Scripts that build scenes
****
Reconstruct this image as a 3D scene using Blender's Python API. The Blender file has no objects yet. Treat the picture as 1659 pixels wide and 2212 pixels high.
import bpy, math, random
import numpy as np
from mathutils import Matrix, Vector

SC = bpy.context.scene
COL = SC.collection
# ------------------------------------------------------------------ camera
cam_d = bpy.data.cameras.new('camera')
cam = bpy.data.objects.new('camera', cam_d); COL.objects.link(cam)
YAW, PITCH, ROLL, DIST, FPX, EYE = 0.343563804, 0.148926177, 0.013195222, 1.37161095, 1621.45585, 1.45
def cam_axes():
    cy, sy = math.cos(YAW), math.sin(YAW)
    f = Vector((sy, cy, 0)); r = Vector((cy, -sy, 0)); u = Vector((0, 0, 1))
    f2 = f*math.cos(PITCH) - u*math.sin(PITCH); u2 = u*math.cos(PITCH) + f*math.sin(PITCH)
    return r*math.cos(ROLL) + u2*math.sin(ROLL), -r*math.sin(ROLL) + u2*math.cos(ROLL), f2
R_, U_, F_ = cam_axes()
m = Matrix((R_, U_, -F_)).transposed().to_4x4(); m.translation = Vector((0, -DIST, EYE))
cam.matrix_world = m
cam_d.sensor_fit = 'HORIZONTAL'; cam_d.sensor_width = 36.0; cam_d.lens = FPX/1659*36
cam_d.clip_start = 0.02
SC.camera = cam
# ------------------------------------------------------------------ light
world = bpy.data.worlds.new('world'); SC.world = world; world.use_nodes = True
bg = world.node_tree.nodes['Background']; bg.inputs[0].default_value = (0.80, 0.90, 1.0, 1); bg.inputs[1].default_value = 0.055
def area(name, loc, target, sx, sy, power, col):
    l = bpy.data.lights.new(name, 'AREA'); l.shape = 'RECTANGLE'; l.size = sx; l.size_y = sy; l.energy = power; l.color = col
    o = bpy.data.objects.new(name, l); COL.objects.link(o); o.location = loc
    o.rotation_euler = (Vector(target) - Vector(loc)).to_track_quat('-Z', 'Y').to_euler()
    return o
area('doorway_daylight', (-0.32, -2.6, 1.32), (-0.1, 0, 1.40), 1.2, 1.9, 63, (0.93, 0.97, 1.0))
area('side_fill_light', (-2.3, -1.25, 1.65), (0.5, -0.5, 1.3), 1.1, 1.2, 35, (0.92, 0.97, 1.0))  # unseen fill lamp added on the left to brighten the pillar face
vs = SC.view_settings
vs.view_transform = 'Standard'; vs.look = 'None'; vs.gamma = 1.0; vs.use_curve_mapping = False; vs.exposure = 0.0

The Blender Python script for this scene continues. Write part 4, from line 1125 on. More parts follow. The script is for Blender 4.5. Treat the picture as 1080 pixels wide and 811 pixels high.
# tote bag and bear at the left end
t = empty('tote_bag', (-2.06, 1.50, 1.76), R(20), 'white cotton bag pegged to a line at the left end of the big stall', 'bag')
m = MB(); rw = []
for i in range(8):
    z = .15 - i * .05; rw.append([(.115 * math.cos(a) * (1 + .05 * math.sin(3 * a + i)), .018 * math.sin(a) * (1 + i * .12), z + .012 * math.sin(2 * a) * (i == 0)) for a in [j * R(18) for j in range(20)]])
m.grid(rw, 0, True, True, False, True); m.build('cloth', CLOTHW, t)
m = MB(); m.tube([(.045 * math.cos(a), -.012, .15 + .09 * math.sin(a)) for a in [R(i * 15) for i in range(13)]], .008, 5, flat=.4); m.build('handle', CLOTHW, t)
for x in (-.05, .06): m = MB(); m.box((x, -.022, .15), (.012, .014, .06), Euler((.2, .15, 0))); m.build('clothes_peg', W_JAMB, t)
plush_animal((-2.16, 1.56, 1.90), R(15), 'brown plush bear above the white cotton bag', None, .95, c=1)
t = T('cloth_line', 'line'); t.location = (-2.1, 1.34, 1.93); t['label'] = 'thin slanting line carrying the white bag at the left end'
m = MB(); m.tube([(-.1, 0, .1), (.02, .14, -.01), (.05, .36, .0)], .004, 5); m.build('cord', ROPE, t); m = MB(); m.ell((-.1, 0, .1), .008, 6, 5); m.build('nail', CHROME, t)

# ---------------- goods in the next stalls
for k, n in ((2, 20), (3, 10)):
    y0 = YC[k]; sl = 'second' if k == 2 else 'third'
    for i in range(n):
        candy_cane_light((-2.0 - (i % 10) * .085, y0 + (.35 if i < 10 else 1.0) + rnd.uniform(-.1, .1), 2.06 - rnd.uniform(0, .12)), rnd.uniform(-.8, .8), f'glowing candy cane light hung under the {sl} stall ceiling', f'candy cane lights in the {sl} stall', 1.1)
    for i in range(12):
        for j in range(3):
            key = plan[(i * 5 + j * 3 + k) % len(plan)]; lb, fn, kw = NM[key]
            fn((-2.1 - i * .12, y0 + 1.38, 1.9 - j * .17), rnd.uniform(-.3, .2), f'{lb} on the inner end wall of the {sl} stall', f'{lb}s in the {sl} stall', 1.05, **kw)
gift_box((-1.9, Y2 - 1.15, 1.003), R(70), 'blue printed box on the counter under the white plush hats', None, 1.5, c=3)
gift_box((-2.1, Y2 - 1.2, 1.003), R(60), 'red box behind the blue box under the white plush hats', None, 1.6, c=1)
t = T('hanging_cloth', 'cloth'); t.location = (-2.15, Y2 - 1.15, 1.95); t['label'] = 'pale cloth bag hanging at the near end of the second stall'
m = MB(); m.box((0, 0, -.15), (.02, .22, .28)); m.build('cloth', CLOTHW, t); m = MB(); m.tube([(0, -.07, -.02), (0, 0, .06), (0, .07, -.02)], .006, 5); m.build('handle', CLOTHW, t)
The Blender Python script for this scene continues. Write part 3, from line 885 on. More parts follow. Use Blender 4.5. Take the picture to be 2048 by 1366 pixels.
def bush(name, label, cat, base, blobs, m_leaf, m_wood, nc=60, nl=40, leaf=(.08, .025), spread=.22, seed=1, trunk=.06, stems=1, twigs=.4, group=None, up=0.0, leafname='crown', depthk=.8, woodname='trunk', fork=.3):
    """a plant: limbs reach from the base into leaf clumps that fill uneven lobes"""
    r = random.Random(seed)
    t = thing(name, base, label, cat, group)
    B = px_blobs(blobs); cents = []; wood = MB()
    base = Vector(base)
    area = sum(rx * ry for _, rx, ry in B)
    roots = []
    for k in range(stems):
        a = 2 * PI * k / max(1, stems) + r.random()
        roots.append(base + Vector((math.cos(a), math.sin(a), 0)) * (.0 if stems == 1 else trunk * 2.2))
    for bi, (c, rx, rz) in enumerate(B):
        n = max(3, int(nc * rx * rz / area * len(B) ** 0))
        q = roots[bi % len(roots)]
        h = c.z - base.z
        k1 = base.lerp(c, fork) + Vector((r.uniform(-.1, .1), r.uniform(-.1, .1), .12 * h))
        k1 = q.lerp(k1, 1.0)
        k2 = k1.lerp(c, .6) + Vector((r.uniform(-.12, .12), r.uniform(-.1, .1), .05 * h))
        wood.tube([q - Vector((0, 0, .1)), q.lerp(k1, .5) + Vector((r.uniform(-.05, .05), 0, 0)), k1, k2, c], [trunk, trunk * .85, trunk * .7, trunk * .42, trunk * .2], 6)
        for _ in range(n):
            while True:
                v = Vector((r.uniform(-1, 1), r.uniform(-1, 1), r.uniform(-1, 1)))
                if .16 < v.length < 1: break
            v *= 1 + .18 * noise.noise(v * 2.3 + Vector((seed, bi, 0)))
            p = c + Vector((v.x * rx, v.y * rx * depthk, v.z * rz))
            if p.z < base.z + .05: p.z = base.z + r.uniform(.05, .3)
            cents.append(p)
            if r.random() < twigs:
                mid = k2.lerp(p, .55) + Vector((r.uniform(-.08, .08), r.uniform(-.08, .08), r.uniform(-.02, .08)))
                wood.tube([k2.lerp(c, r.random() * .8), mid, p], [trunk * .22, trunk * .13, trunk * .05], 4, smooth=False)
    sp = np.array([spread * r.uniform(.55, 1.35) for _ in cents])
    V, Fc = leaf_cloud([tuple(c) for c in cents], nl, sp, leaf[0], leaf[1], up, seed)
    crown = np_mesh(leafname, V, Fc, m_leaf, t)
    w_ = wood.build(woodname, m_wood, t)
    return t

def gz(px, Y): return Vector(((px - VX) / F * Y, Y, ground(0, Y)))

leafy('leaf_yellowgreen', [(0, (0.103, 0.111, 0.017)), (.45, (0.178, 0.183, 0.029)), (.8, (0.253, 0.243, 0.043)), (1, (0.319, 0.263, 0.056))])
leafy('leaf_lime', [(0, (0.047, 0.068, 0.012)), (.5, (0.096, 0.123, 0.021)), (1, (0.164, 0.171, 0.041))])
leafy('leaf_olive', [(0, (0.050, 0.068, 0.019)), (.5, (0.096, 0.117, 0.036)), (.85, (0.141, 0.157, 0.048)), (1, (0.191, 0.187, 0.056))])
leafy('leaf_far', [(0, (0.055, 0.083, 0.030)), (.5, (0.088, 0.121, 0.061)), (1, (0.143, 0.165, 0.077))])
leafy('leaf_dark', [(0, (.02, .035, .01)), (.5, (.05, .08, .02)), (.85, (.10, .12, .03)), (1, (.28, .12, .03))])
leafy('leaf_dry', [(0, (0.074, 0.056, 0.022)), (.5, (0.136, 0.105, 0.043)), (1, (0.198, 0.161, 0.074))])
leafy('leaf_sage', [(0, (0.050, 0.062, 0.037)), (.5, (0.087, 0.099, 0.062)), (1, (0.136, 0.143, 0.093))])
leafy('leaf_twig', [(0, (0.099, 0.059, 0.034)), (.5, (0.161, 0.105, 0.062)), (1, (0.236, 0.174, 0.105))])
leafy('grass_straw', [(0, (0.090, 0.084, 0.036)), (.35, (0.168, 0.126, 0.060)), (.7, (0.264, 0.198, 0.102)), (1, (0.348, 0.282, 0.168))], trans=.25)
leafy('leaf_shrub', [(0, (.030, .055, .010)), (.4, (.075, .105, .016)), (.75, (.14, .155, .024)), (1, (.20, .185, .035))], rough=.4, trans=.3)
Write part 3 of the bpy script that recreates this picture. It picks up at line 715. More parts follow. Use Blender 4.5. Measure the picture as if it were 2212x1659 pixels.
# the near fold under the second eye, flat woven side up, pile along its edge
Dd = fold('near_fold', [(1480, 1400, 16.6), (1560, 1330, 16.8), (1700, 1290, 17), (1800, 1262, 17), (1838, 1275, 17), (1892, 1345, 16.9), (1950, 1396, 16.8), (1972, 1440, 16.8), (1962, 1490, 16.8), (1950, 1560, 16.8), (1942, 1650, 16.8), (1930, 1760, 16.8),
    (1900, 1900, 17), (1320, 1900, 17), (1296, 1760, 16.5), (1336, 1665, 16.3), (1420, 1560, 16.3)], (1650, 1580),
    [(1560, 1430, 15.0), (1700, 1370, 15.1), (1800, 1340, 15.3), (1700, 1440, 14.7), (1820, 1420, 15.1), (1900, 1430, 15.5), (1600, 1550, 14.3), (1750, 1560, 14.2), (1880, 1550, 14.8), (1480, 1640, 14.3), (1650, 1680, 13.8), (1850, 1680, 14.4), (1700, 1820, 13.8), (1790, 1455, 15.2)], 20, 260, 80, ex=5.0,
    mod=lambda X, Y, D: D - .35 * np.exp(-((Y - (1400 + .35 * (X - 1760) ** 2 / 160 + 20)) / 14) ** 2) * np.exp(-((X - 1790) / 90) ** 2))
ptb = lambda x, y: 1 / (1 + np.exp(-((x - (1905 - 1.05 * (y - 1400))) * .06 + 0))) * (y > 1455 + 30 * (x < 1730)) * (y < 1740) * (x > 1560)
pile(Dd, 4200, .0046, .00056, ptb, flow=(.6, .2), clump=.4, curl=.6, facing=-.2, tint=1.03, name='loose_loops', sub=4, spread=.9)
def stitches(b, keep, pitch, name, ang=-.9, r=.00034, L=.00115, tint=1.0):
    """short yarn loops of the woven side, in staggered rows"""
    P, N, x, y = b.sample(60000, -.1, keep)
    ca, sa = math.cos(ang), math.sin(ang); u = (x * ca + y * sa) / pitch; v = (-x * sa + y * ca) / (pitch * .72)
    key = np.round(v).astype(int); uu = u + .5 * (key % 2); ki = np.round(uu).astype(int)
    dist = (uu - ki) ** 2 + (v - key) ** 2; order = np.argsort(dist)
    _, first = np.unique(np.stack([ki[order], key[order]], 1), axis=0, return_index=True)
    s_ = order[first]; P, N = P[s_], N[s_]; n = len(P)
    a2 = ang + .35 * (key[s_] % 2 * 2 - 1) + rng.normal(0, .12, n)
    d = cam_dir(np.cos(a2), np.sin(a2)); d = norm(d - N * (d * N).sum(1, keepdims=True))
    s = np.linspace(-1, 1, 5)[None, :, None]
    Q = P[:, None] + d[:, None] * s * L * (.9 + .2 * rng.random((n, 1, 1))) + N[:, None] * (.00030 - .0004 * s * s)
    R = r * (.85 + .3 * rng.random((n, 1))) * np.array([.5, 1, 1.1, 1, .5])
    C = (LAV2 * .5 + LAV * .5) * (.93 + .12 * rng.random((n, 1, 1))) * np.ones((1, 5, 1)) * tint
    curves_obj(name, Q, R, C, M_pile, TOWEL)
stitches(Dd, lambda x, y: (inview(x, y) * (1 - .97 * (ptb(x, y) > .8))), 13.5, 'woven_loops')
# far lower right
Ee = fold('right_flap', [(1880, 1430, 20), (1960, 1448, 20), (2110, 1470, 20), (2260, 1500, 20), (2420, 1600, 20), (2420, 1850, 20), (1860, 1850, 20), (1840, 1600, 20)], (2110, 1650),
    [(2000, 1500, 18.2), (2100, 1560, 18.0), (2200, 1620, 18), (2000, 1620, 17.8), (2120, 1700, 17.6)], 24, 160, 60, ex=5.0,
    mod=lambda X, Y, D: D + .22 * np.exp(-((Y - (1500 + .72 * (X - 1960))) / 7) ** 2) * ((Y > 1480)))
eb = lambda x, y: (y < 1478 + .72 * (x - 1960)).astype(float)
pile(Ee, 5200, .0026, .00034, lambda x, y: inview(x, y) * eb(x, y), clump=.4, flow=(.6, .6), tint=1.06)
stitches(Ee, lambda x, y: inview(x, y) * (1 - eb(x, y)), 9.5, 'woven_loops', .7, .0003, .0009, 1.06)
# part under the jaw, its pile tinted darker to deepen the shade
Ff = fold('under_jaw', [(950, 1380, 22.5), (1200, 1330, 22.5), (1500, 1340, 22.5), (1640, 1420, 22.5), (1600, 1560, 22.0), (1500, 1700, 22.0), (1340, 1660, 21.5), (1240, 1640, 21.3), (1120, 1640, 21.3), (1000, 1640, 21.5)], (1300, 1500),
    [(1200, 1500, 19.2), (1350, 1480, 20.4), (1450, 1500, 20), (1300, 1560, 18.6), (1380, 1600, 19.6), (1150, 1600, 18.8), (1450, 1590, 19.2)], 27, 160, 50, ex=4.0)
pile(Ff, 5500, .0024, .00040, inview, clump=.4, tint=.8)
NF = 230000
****
What to work on: Looking at the data above, show all lines where the word "Write" occurs.

Expected output:
The Blender Python script for this scene continues. Write part 4, from line 1125 on. More parts follow. The script is for Blender 4.5. Treat the picture as 1080 pixels wide and 811 pixels high.
The Blender Python script for this scene continues. Write part 3, from line 885 on. More parts follow. Use Blender 4.5. Take the picture to be 2048 by 1366 pixels.
Write part 3 of the bpy script that recreates this picture. It picks up at line 715. More parts follow. Use Blender 4.5. Measure the picture as if it were 2212x1659 pixels.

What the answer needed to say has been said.